DATASET CONTENT -
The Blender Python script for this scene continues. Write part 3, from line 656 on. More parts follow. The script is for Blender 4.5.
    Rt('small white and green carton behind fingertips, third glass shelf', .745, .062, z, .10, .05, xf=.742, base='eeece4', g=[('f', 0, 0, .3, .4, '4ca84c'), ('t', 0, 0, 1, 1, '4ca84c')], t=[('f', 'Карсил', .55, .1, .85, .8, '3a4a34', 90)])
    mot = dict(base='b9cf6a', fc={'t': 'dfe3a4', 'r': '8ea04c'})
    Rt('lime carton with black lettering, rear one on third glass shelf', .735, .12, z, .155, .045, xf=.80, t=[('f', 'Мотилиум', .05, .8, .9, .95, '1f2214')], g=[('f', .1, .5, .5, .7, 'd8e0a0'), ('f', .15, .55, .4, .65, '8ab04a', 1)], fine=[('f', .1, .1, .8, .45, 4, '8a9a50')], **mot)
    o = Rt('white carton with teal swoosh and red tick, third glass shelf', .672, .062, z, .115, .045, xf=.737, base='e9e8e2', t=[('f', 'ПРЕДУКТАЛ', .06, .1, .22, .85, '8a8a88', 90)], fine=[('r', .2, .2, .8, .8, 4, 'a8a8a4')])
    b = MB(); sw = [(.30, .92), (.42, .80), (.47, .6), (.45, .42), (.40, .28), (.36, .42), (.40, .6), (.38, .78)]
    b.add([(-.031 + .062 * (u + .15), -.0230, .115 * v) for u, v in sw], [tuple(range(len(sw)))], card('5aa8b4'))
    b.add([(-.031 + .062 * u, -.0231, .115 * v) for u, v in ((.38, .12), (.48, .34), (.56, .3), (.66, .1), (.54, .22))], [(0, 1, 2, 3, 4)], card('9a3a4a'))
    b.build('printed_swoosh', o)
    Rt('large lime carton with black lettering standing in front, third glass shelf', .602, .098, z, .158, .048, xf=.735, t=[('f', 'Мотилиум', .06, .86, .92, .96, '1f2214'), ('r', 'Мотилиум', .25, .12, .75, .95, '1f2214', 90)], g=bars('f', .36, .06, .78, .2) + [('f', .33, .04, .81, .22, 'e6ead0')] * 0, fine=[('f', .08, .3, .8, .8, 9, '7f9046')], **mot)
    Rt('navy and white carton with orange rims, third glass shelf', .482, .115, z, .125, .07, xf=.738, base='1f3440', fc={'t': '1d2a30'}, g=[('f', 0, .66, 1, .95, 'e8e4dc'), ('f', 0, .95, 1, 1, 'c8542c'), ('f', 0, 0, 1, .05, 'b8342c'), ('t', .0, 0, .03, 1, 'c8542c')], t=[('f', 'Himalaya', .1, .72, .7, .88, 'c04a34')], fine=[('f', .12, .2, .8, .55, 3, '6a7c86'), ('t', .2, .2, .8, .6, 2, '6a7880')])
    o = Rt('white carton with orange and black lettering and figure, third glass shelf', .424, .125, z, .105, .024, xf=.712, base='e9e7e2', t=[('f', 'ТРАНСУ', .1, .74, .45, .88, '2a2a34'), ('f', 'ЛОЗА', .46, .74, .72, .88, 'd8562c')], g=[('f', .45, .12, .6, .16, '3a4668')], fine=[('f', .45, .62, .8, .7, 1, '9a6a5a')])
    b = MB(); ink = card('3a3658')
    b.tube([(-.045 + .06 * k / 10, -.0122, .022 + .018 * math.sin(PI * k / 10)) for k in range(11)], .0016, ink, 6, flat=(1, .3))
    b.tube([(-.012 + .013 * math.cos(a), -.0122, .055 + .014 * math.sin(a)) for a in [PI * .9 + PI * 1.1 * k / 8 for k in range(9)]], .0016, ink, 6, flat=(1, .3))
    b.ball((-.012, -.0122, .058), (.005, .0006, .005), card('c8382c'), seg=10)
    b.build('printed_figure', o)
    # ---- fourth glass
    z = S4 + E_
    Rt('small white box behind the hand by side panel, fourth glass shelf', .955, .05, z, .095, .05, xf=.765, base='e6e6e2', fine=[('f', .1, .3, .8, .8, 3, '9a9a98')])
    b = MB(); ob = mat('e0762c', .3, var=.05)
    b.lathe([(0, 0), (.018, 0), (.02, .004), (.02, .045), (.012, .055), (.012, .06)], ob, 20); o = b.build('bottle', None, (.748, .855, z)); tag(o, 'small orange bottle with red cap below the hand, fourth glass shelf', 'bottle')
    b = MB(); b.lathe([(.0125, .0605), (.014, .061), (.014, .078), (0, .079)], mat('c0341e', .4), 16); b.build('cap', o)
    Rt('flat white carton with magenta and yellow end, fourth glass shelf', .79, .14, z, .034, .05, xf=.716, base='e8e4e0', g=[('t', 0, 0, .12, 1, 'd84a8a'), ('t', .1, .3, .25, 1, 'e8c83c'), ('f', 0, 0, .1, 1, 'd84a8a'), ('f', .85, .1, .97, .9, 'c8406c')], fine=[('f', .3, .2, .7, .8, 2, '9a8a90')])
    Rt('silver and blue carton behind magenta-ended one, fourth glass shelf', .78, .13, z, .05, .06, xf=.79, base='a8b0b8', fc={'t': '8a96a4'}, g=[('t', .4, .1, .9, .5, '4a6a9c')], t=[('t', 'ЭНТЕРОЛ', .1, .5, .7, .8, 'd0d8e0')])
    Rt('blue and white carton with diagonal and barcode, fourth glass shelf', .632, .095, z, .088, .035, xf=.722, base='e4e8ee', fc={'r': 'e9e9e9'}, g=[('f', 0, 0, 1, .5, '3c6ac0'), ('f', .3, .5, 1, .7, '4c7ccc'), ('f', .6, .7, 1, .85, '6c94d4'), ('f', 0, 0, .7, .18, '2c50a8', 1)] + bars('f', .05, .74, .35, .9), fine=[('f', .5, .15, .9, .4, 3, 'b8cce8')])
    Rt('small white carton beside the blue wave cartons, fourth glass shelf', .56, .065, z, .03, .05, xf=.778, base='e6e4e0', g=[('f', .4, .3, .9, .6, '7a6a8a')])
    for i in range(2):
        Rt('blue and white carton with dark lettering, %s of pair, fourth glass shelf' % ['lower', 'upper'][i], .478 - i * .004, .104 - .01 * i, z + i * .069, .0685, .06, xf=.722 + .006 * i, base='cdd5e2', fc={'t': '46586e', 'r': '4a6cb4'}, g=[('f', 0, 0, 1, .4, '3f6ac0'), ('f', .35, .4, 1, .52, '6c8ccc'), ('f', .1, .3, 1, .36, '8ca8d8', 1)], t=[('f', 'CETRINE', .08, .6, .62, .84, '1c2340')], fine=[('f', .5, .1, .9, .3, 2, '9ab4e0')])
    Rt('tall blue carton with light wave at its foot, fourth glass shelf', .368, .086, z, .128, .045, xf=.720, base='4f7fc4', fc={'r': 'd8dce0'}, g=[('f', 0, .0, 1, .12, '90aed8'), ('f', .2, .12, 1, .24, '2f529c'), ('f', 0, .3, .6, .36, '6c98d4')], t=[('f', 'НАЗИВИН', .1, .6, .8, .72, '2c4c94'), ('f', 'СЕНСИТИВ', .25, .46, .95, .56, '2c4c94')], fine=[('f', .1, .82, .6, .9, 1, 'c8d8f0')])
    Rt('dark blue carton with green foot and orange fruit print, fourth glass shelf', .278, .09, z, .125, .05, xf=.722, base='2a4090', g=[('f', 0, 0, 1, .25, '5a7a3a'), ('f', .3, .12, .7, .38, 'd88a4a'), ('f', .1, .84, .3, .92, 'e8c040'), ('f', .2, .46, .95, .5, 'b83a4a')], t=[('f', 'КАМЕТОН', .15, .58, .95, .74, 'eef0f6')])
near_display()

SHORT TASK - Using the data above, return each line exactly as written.

CORRECT RESULT -
The Blender Python script for this scene continues. Write part 3, from line 656 on. More parts follow. The script is for Blender 4.5.
    Rt('small white and green carton behind fingertips, third glass shelf', .745, .062, z, .10, .05, xf=.742, base='eeece4', g=[('f', 0, 0, .3, .4, '4ca84c'), ('t', 0, 0, 1, 1, '4ca84c')], t=[('f', 'Карсил', .55, .1, .85, .8, '3a4a34', 90)])
    mot = dict(base='b9cf6a', fc={'t': 'dfe3a4', 'r': '8ea04c'})
    Rt('lime carton with black lettering, rear one on third glass shelf', .735, .12, z, .155, .045, xf=.80, t=[('f', 'Мотилиум', .05, .8, .9, .95, '1f2214')], g=[('f', .1, .5, .5, .7, 'd8e0a0'), ('f', .15, .55, .4, .65, '8ab04a', 1)], fine=[('f', .1, .1, .8, .45, 4, '8a9a50')], **mot)
    o = Rt('white carton with teal swoosh and red tick, third glass shelf', .672, .062, z, .115, .045, xf=.737, base='e9e8e2', t=[('f', 'ПРЕДУКТАЛ', .06, .1, .22, .85, '8a8a88', 90)], fine=[('r', .2, .2, .8, .8, 4, 'a8a8a4')])
    b = MB(); sw = [(.30, .92), (.42, .80), (.47, .6), (.45, .42), (.40, .28), (.36, .42), (.40, .6), (.38, .78)]
    b.add([(-.031 + .062 * (u + .15), -.0230, .115 * v) for u, v in sw], [tuple(range(len(sw)))], card('5aa8b4'))
    b.add([(-.031 + .062 * u, -.0231, .115 * v) for u, v in ((.38, .12), (.48, .34), (.56, .3), (.66, .1), (.54, .22))], [(0, 1, 2, 3, 4)], card('9a3a4a'))
    b.build('printed_swoosh', o)
    Rt('large lime carton with black lettering standing in front, third glass shelf', .602, .098, z, .158, .048, xf=.735, t=[('f', 'Мотилиум', .06, .86, .92, .96, '1f2214'), ('r', 'Мотилиум', .25, .12, .75, .95, '1f2214', 90)], g=bars('f', .36, .06, .78, .2) + [('f', .33, .04, .81, .22, 'e6ead0')] * 0, fine=[('f', .08, .3, .8, .8, 9, '7f9046')], **mot)
    Rt('navy and white carton with orange rims, third glass shelf', .482, .115, z, .125, .07, xf=.738, base='1f3440', fc={'t': '1d2a30'}, g=[('f', 0, .66, 1, .95, 'e8e4dc'), ('f', 0, .95, 1, 1, 'c8542c'), ('f', 0, 0, 1, .05, 'b8342c'), ('t', .0, 0, .03, 1, 'c8542c')], t=[('f', 'Himalaya', .1, .72, .7, .88, 'c04a34')], fine=[('f', .12, .2, .8, .55, 3, '6a7c86'), ('t', .2, .2, .8, .6, 2, '6a7880')])
    o = Rt('white carton with orange and black lettering and figure, third glass shelf', .424, .125, z, .105, .024, xf=.712, base='e9e7e2', t=[('f', 'ТРАНСУ', .1, .74, .45, .88, '2a2a34'), ('f', 'ЛОЗА', .46, .74, .72, .88, 'd8562c')], g=[('f', .45, .12, .6, .16, '3a4668')], fine=[('f', .45, .62, .8, .7, 1, '9a6a5a')])
    b = MB(); ink = card('3a3658')
    b.tube([(-.045 + .06 * k / 10, -.0122, .022 + .018 * math.sin(PI * k / 10)) for k in range(11)], .0016, ink, 6, flat=(1, .3))
    b.tube([(-.012 + .013 * math.cos(a), -.0122, .055 + .014 * math.sin(a)) for a in [PI * .9 + PI * 1.1 * k / 8 for k in range(9)]], .0016, ink, 6, flat=(1, .3))
    b.ball((-.012, -.0122, .058), (.005, .0006, .005), card('c8382c'), seg=10)
    b.build('printed_figure', o)
    # ---- fourth glass
    z = S4 + E_
    Rt('small white box behind the hand by side panel, fourth glass shelf', .955, .05, z, .095, .05, xf=.765, base='e6e6e2', fine=[('f', .1, .3, .8, .8, 3, '9a9a98')])
    b = MB(); ob = mat('e0762c', .3, var=.05)
    b.lathe([(0, 0), (.018, 0), (.02, .004), (.02, .045), (.012, .055), (.012, .06)], ob, 20); o = b.build('bottle', None, (.748, .855, z)); tag(o, 'small orange bottle with red cap below the hand, fourth glass shelf', 'bottle')
    b = MB(); b.lathe([(.0125, .0605), (.014, .061), (.014, .078), (0, .079)], mat('c0341e', .4), 16); b.build('cap', o)
    Rt('flat white carton with magenta and yellow end, fourth glass shelf', .79, .14, z, .034, .05, xf=.716, base='e8e4e0', g=[('t', 0, 0, .12, 1, 'd84a8a'), ('t', .1, .3, .25, 1, 'e8c83c'), ('f', 0, 0, .1, 1, 'd84a8a'), ('f', .85, .1, .97, .9, 'c8406c')], fine=[('f', .3, .2, .7, .8, 2, '9a8a90')])
    Rt('silver and blue carton behind magenta-ended one, fourth glass shelf', .78, .13, z, .05, .06, xf=.79, base='a8b0b8', fc={'t': '8a96a4'}, g=[('t', .4, .1, .9, .5, '4a6a9c')], t=[('t', 'ЭНТЕРОЛ', .1, .5, .7, .8, 'd0d8e0')])
    Rt('blue and white carton with diagonal and barcode, fourth glass shelf', .632, .095, z, .088, .035, xf=.722, base='e4e8ee', fc={'r': 'e9e9e9'}, g=[('f', 0, 0, 1, .5, '3c6ac0'), ('f', .3, .5, 1, .7, '4c7ccc'), ('f', .6, .7, 1, .85, '6c94d4'), ('f', 0, 0, .7, .18, '2c50a8', 1)] + bars('f', .05, .74, .35, .9), fine=[('f', .5, .15, .9, .4, 3, 'b8cce8')])
    Rt('small white carton beside the blue wave cartons, fourth glass shelf', .56, .065, z, .03, .05, xf=.778, base='e6e4e0', g=[('f', .4, .3, .9, .6, '7a6a8a')])
    for i in range(2):
        Rt('blue and white carton with dark lettering, %s of pair, fourth glass shelf' % ['lower', 'upper'][i], .478 - i * .004, .104 - .01 * i, z + i * .069, .0685, .06, xf=.722 + .006 * i, base='cdd5e2', fc={'t': '46586e', 'r': '4a6cb4'}, g=[('f', 0, 0, 1, .4, '3f6ac0'), ('f', .35, .4, 1, .52, '6c8ccc'), ('f', .1, .3, 1, .36, '8ca8d8', 1)], t=[('f', 'CETRINE', .08, .6, .62, .84, '1c2340')], fine=[('f', .5, .1, .9, .3, 2, '9ab4e0')])
    Rt('tall blue carton with light wave at its foot, fourth glass shelf', .368, .086, z, .128, .045, xf=.720, base='4f7fc4', fc={'r': 'd8dce0'}, g=[('f', 0, .0, 1, .12, '90aed8'), ('f', .2, .12, 1, .24, '2f529c'), ('f', 0, .3, .6, .36, '6c98d4')], t=[('f', 'НАЗИВИН', .1, .6, .8, .72, '2c4c94'), ('f', 'СЕНСИТИВ', .25, .46, .95, .56, '2c4c94')], fine=[('f', .1, .82, .6, .9, 1, 'c8d8f0')])
    Rt('dark blue carton with green foot and orange fruit print, fourth glass shelf', .278, .09, z, .125, .05, xf=.722, base='2a4090', g=[('f', 0, 0, 1, .25, '5a7a3a'), ('f', .3, .12, .7, .38, 'd88a4a'), ('f', .1, .84, .3, .92, 'e8c040'), ('f', .2, .46, .95, .5, 'b83a4a')], t=[('f', 'КАМЕТОН', .15, .58, .95, .74, 'eef0f6')])
near_display()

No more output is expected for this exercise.